Marketing and Compliance
Today I leave Omaha, NE after attending the Insurance Advertising Compliance Association (IAdCA) Conference. I like this conference because of its smaller size and the way marketing and compliance folks come together and really engage with each other on advertising compliance issues. This year I presented twice on preparing for and handling market conduct exams. Interestingly, the two offered very different discussions. It would have been great to have all the participants in one session because I think each would have benefited from the discussions held in the other session. But that is not what was….
In the second session we had a discussion about how much marketing should be responsible for generating compliant pieces out of the gate, which was quite interesting. A couple of companies were moving some of that function out of compliance and putting it in marketing. I am a big believer in the compliance department’s obligation to not just say no, but to provide solutions…to provide a road map illustrating how marketing can both stay on-sides with the applicable regulations, but still make the point they want to make. In order to do that, compliance needs to know what marketing really wants to say, what they want the message to be, what they would say if they could say anything they want to. Compliance is the department that has the expertise to show them how to do that within the regulatory framework. But if marketing is creating pieces already trying to step into compliance’s head, they won’t do what they do best. And they won’t do compliance’s job well either because that is not what they are trained for and best at. Even if compliance is still reviewing the pieces, I think that approach does two things; it makes marketing less effective and it makes compliance less effective.
Instead, I recommend letting marketing do what they do best; use their creative energies to sell insurance products. But then compliance needs to do what it can do better than anyone - review those pieces carefully and make clear suggestions about how the piece can be changed, if necessary, so that the message stays clear but the piece does not bump up against unfair trade practices. It was discussed here at the conference several times, and I could not agree more, that marketing is generally open (not necessarily happy….but open) to making changes when there is a clear statement of what the regulatory issue is and suggestions made regarding alternatives.

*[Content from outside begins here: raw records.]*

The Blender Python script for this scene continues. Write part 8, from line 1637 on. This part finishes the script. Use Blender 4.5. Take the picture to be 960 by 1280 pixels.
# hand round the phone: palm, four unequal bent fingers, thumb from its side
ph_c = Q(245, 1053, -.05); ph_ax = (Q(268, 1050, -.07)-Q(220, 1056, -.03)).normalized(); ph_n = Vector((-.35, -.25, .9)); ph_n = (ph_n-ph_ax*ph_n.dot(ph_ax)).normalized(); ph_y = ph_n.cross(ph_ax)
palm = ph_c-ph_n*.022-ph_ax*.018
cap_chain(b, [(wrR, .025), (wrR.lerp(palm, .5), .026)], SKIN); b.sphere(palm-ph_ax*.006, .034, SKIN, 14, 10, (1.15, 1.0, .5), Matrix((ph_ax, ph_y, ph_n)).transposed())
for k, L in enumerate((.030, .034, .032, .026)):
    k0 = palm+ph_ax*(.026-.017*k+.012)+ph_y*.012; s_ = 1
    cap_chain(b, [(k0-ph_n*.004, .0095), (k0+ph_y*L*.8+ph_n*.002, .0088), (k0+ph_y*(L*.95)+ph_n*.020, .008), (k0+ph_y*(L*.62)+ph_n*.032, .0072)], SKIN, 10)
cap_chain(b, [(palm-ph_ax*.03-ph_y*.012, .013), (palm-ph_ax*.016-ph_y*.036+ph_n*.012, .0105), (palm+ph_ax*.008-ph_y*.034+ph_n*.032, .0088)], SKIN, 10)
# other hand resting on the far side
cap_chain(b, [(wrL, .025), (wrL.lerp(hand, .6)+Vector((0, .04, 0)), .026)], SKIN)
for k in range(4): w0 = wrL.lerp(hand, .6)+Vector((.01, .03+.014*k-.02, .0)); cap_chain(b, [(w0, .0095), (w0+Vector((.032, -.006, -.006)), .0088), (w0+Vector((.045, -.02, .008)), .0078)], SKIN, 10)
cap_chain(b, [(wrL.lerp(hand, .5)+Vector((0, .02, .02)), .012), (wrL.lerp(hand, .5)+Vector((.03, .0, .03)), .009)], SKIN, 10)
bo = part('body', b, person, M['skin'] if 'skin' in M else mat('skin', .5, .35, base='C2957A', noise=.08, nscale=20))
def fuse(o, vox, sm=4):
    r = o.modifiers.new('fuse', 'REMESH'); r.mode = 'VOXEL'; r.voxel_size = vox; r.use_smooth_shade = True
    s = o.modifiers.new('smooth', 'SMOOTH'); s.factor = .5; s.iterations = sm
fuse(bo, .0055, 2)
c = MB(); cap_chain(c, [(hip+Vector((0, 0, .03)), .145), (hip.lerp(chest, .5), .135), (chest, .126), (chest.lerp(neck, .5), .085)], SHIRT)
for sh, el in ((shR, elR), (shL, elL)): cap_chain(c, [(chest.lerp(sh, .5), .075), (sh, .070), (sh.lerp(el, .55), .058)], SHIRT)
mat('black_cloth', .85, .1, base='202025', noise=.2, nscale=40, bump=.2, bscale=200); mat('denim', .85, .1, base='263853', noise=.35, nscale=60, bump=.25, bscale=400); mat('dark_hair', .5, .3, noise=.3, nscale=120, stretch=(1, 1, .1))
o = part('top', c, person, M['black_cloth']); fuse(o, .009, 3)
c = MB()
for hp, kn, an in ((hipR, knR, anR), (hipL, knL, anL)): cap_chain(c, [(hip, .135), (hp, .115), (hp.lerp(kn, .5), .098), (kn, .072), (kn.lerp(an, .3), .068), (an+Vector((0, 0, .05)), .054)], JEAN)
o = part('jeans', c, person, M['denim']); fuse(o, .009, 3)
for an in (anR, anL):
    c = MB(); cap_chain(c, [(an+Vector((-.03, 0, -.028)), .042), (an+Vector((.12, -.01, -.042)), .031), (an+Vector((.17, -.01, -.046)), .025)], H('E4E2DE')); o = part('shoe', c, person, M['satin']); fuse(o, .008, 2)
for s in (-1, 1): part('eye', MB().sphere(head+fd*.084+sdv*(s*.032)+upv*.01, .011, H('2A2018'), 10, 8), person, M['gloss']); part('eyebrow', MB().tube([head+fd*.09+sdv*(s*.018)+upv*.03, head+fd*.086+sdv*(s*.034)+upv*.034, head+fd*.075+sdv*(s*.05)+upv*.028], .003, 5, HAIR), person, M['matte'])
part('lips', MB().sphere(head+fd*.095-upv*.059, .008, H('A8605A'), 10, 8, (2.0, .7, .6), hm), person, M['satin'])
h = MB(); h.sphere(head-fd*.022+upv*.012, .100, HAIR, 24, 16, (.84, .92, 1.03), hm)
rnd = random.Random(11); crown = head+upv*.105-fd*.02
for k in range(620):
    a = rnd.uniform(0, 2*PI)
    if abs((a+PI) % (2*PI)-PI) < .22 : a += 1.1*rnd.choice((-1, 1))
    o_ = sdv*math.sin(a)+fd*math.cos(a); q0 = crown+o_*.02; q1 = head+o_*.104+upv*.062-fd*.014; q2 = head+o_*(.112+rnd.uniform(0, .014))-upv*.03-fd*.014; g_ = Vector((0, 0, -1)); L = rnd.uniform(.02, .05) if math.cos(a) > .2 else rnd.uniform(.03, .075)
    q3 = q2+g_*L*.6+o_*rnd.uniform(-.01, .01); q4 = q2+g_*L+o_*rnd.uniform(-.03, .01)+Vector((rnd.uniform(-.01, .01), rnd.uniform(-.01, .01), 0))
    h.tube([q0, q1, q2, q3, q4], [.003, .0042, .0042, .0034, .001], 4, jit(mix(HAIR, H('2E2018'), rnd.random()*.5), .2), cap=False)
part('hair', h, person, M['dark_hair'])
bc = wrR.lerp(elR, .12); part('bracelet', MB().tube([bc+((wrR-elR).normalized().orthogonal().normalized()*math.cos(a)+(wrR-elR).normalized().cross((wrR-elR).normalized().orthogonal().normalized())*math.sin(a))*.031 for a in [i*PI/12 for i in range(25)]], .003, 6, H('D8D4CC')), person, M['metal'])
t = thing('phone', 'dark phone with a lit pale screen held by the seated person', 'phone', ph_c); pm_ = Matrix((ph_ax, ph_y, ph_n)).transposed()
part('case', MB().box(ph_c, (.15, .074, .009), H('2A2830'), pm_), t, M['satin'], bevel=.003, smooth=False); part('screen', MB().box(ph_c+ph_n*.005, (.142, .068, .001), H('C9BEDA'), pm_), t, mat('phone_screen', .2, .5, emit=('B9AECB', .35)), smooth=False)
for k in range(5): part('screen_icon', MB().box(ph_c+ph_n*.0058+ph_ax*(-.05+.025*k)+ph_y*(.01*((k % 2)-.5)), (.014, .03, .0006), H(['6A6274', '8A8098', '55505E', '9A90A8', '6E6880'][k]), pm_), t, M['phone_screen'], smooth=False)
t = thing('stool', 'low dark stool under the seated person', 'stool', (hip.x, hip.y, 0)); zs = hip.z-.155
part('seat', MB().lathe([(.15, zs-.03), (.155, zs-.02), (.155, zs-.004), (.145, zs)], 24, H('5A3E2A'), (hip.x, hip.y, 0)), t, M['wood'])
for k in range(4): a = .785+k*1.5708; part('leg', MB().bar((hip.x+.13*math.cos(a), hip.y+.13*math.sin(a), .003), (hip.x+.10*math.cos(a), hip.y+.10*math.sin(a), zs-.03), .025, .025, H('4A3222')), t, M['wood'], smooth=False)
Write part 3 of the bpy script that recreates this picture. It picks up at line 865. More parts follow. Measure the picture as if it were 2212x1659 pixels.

When I work with companies on organizational and structural issues related to their compliance departments, I think it is important to stress to the compliance staff that their job is to provide the way, or better yet alternative ways, to accomplish the corporate goal. It is hard - and tiring - to be seen as the department that just says “no” and is the obstructionist. But if a compliance department is strong and is trained and empowered to provide real solutions, not only does their job become more rewarding, but now the company is getting the most value from their expertise in the regulation of insurance.
I don’t want you to be afraid to let marketing come up with the best pieces they can, using their talents as creative people. I want to see your compliance department be there, ready to work with marketing collaboratively to end up with a final product that both departments can feel proud of and confident that it won’t lead to market conduct problems. Let each department play to its strengths and a better product will result!